Oggi la cronaca è piena di storie che pongono sempre la stessa domanda, a Perugia, a Terni e, perché no, anche tra Umbertide e Gubbio? Ma che mondo è questo, in cui la pubblicità di una nota azienda di norcineria ha utilizzato un'immagine della Festa dei Ceri, sostituendo le tradizionali macchine di legno con dei salumi, in cima ai quali sono stati lasciati i santi?

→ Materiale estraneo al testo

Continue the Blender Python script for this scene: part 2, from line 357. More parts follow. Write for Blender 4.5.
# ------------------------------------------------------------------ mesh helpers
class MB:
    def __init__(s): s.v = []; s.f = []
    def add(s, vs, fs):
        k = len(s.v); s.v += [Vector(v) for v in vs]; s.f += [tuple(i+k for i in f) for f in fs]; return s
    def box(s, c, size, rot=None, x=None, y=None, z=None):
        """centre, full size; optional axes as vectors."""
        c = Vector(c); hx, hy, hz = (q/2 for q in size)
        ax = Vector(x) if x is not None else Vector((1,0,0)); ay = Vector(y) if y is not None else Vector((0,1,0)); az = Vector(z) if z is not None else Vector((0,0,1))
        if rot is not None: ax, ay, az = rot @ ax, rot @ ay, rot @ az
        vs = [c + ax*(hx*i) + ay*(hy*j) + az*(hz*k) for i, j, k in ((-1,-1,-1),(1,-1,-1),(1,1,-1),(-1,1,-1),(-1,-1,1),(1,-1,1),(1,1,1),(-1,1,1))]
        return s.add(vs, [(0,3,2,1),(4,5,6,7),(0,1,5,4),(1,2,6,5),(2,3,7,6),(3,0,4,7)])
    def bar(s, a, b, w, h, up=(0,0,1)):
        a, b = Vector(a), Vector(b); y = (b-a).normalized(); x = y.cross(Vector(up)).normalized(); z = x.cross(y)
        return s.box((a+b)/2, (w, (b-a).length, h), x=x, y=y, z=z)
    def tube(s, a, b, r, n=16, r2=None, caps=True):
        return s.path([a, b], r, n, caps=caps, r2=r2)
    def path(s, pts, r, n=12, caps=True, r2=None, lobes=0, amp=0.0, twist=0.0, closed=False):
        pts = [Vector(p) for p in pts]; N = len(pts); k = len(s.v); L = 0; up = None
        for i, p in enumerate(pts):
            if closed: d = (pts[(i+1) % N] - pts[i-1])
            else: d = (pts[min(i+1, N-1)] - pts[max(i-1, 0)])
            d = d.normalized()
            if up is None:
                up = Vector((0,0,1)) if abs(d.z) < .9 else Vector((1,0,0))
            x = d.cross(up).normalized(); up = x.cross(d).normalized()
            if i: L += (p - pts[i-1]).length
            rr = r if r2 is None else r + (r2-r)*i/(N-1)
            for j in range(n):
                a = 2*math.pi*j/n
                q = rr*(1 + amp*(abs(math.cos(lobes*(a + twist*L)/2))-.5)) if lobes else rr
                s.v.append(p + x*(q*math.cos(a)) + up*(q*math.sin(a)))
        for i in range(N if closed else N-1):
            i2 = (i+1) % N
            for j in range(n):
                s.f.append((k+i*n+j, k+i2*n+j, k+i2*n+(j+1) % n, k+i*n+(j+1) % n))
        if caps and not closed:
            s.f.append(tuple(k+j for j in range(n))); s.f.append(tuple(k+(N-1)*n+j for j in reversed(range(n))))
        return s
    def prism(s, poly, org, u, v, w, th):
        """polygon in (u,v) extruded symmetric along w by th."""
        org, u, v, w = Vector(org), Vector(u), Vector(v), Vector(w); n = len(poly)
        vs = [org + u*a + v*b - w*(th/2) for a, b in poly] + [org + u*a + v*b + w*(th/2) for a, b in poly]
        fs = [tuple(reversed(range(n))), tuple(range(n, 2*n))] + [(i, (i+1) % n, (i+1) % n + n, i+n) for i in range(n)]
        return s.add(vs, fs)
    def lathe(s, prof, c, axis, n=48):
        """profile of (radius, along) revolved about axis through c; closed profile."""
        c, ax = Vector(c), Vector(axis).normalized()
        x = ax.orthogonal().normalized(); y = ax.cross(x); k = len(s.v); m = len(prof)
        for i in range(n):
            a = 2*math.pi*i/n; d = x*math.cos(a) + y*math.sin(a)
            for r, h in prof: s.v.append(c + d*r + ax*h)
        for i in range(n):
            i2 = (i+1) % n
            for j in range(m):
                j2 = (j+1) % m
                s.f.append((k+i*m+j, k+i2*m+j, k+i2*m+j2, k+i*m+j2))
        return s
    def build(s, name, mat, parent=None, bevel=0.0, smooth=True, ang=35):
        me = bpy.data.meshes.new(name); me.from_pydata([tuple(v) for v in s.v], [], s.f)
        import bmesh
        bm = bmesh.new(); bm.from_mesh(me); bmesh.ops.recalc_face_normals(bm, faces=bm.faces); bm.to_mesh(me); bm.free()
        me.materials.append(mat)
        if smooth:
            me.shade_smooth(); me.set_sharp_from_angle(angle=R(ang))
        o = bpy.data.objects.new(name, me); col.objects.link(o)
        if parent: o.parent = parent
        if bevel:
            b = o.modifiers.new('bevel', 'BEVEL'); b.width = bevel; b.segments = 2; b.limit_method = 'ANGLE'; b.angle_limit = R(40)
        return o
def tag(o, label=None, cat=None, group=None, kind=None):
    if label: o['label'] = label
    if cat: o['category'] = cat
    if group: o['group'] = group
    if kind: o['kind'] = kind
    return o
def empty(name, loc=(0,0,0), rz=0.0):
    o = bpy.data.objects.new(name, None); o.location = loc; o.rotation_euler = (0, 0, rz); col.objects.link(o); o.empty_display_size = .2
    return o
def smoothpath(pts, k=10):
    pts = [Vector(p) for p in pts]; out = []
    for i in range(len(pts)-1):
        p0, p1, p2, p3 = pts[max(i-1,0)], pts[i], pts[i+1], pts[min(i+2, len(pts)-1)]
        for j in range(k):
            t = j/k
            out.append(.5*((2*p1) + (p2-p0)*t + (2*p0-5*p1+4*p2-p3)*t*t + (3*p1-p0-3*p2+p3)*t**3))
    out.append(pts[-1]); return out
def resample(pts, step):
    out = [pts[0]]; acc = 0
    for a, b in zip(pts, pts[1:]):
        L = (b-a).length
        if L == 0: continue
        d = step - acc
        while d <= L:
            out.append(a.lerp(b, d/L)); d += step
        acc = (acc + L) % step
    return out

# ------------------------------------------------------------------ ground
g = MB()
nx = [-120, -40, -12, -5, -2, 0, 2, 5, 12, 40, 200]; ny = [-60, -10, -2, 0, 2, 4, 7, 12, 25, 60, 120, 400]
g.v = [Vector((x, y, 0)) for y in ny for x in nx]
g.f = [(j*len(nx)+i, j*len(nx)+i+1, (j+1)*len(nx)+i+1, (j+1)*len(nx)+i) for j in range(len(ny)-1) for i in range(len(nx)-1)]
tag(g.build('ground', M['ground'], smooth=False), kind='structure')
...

Ma che mondo è questo, in cui l'azienda di Umbertide, porgendo le scuse alle Famiglie Ceraiole e alle Famiglie Eugubine, si vede costretta a dire che “siamo amareggiati della situazione che si è venuta a creare, a causa di una fotografia ritoccata da parte dell’Agenzia di comunicazione, dalla quale abbiamo subito preso le distanze”? Ma che mondo è questo, in cui la comunicazione è capace di passare sopra a tutto, di agire con faciloneria, di immaginare la trivialità e di non sapere dove sta di casa il decoro, il buon gusto, la pulizia del gesto e l'affabilità del discorso? Ma che mondo è questo, in cui rimaniamo tutti, davvero, come salami, esposti in bella vista da chi traffica e commercia con l'immagine di questa terra come se fosse nel più assurdo paese dei balocchi, dove non si sarebbe fermato neppure il treno con a bordo Lucignolo e Pinocchio? Eppure Collodi di fantasia ne aveva!
Ma che mondo è questo, in cui viene voglia di gridare a più non posso: “Ridateci la nostra Umbria! Quella che abbiamo conosciuto con le casette ordinate anche se malridotte, con gli operai che portavano a casa denari a sufficienza per far studiare, con profitto, figli che sarebbero diventati affermati professionisti, con la pubblicità di una terra mistica, monumentale e suggestiva”. Sì, “ridateci la nostra Umbria”, anche se mi viene un dubbio: che essa si sia dileguata o sia stata rapita per essere esposta sul carro del Progetto per Perugia capitale della cultura? No, no, per carità! Che mondo sarebbe stato infatti quello in cui qualcuno avesse avuto un'idea tanto geniale da rischiare di vincerci un Premio europeo?